Most children are naturally fascinated to discover where our food comes from. If you possibly can, involve them in every single aspect of growing vegetables; encourage your child to plant seeds and care for them, then help transfer the seedlings outside in a pot, grow bag, raised bed or vegetable patch. Let your child be responsible for regular watering as the vegetables grow, and show them how to attach climbing plants such as tomatoes to stakes to help support their weight. When the vegetables are ripe and ready, pick them with your child, prepare a dish together and eat them!
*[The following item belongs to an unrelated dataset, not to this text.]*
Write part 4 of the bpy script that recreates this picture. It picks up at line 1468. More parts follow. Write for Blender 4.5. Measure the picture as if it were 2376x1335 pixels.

Few activities offer such a full experience of the life cycle, and even if you don’t have the space to grow vegetables outside, you can always grow herbs or cress indoors.
Good vegetables to try: tomatoes, courgettes, peppers, cucumbers, carrots, and beans
Plant sunflowers
Sunflowers are wonderful to watch grow – observe your children’s faces light up as they realise their little tiny plant is growing far taller than they are! As their name suggests, sunflowers thrive best in full sun, after the last frosts of the winter have disappeared. They should ideally be planted against a wall for support. First let your child help prepare the soil by loosening it gently with a garden tiller. Then plant the seeds together at a depth of 1 inch – 3.5 inches, adding a little compost to improve the nutrients of the soil. After that it’s simply a case of watering regularly and watching the little shoot grow, and grow, and grow.
Plant winter bulbs
Planting bulbs in winter helps teach your child about the passing seasons and how spring brings your garden back to life. A fun Christmas time activity is to decorate a plain plant pot with stickers, foam shapes and tinsel, then plant bulbs inside. Water regularly and enjoy the first blooms of spring with hyacinths, daffodils and tulips. Outdoor bulbs could also include snowdrops, crocuses and irises.
Watch them grow!
Children will also love to watch things grow in a window box garden or maybe identify a planting area in your back garden; plant seeds and grow flowers that provide nectar and attract butterflies and insects or plant tomatoes, strawberries, peas or other fruit and veg which are easy to grow and your child will love to taste. Children will feel a strong connection to nature as they have a direct hand in its creation and have watered the plants and watched them grow. It is very rewarding to see the fruits of their endeavours and then enjoy a tasty smoothie! You may wish to be more adventurous and create a ‘wormery’ with your child which can be very simply done with an old plastic recycling box with a lid placed on bricks – drill holes in the bottom and the side, line it with newspaper so the worms don’t fall out and then add a bucket of worm bedding and soil – then you are ready to add worms! Your child will love watching the worms decompose tea bags, banana skins, vegetable peels, coffee grounds etc. but be careful not to overload the box.